SUPPLIED MATERIAL =>
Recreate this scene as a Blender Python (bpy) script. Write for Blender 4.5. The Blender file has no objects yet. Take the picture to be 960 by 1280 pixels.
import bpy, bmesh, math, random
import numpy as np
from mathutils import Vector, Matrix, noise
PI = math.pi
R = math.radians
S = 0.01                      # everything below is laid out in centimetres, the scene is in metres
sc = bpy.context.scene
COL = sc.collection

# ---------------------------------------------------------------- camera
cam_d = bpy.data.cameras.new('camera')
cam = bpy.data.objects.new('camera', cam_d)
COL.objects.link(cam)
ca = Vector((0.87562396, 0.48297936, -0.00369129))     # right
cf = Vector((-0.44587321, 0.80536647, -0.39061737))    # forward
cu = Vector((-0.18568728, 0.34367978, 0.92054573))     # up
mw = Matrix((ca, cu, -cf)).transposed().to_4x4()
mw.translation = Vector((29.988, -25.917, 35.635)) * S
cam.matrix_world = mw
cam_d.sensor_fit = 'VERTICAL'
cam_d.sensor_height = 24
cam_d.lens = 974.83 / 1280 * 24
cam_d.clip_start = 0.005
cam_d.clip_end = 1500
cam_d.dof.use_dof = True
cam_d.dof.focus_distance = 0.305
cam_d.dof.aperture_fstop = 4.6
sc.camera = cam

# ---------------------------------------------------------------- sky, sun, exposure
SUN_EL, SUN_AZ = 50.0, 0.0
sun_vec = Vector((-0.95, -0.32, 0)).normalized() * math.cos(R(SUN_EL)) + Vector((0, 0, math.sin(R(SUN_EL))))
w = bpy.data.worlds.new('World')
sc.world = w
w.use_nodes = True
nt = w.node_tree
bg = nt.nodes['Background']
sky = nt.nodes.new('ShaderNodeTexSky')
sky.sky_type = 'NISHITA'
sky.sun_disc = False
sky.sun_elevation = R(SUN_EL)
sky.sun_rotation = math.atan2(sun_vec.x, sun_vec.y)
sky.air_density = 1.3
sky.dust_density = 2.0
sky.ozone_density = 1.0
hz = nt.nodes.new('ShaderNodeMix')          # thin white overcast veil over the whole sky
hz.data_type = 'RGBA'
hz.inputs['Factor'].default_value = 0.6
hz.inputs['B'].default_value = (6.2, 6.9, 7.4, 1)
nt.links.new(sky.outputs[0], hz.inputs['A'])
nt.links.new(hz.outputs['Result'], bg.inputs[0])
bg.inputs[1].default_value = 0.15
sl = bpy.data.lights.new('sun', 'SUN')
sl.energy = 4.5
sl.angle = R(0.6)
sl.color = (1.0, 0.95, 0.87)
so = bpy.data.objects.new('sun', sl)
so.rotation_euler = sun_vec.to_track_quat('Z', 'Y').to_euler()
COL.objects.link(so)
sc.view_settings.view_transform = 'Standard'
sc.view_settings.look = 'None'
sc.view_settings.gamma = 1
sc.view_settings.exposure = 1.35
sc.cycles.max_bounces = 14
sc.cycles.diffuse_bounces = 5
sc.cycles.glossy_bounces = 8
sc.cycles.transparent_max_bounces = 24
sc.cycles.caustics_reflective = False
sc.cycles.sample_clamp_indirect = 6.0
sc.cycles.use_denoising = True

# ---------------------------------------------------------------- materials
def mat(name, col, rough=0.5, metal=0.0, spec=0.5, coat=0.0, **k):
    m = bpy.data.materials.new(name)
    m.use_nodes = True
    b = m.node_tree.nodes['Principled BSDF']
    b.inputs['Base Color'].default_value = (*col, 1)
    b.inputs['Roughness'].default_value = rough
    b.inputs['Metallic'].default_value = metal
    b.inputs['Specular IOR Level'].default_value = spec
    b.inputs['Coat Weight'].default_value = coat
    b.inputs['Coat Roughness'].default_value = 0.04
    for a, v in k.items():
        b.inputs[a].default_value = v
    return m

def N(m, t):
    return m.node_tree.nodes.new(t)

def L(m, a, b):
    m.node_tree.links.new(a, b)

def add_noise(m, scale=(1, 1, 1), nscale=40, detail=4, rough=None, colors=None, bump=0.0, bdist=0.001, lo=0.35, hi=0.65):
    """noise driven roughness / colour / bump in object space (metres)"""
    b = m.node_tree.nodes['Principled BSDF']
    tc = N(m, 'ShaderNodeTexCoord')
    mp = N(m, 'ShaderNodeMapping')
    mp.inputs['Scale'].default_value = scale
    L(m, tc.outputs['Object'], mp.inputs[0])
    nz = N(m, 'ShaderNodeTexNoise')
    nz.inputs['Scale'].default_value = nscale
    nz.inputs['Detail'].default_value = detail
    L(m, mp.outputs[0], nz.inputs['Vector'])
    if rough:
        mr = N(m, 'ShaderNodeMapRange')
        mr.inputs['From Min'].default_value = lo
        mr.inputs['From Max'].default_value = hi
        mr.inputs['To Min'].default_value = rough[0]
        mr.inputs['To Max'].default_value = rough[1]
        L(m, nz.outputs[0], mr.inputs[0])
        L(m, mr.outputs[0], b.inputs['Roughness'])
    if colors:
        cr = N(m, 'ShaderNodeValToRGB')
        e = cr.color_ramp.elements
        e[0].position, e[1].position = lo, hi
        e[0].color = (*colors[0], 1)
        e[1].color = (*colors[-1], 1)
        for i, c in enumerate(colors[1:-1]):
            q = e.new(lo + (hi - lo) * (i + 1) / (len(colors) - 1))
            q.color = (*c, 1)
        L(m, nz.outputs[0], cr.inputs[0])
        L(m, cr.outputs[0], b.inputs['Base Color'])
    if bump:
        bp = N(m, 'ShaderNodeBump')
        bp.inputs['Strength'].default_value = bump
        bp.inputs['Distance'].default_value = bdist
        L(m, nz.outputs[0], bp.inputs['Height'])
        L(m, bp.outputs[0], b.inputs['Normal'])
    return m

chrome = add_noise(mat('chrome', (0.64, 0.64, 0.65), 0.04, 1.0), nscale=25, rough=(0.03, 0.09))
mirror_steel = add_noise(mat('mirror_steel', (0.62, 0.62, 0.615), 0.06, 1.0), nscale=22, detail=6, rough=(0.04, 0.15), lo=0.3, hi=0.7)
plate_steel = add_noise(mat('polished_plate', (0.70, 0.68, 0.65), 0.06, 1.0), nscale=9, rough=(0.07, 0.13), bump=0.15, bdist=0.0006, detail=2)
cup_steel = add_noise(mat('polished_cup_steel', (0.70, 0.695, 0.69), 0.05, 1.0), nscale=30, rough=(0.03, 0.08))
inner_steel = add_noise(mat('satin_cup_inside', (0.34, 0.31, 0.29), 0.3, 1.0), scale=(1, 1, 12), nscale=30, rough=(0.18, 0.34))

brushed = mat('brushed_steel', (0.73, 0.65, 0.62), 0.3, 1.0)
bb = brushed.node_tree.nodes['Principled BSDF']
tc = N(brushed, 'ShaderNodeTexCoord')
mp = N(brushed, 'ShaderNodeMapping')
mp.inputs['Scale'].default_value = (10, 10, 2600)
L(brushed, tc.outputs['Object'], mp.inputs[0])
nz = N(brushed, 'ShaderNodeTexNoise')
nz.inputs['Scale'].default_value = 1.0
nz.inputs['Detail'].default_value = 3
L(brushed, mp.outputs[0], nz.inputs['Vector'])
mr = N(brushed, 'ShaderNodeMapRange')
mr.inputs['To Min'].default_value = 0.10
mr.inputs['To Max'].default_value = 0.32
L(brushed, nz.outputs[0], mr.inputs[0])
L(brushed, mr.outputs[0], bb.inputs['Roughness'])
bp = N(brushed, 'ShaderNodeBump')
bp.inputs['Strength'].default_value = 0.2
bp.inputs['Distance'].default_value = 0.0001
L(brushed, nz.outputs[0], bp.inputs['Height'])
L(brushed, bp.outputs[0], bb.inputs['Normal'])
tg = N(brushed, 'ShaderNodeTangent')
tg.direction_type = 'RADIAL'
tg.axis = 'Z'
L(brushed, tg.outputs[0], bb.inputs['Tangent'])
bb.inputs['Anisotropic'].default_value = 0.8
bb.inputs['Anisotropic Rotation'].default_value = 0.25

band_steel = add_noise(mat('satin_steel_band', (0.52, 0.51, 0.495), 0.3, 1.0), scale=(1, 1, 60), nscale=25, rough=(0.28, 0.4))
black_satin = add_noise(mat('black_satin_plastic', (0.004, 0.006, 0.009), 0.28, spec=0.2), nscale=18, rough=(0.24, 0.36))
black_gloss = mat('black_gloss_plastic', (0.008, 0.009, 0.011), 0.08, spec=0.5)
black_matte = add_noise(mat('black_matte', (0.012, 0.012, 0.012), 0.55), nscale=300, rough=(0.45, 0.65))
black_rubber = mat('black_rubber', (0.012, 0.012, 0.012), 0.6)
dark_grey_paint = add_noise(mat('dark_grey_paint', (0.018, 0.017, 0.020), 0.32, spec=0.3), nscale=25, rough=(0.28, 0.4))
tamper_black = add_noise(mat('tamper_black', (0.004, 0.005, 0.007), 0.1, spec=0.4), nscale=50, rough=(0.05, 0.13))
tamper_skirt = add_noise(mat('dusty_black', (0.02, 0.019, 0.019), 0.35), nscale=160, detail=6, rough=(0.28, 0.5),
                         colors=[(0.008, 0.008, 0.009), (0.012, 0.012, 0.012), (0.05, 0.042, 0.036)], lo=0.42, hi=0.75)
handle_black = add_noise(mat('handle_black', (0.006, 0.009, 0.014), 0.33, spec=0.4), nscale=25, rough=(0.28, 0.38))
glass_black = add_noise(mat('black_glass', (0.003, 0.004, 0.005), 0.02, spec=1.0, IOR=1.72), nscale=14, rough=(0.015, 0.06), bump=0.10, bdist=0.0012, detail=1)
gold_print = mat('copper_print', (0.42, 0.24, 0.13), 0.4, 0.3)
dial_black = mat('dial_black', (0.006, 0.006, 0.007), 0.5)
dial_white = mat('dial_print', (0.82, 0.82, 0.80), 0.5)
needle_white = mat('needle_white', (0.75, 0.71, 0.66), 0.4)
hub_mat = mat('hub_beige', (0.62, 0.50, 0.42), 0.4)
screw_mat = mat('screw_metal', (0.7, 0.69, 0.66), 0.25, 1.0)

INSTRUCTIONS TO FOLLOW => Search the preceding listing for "objects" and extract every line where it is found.

ANSWER TO THE EXERCISE =>
Recreate this scene as a Blender Python (bpy) script. Write for Blender 4.5. The Blender file has no objects yet. Take the picture to be 960 by 1280 pixels.
cam = bpy.data.objects.new('camera', cam_d)
COL.objects.link(cam)
so = bpy.data.objects.new('sun', sl)
COL.objects.link(so)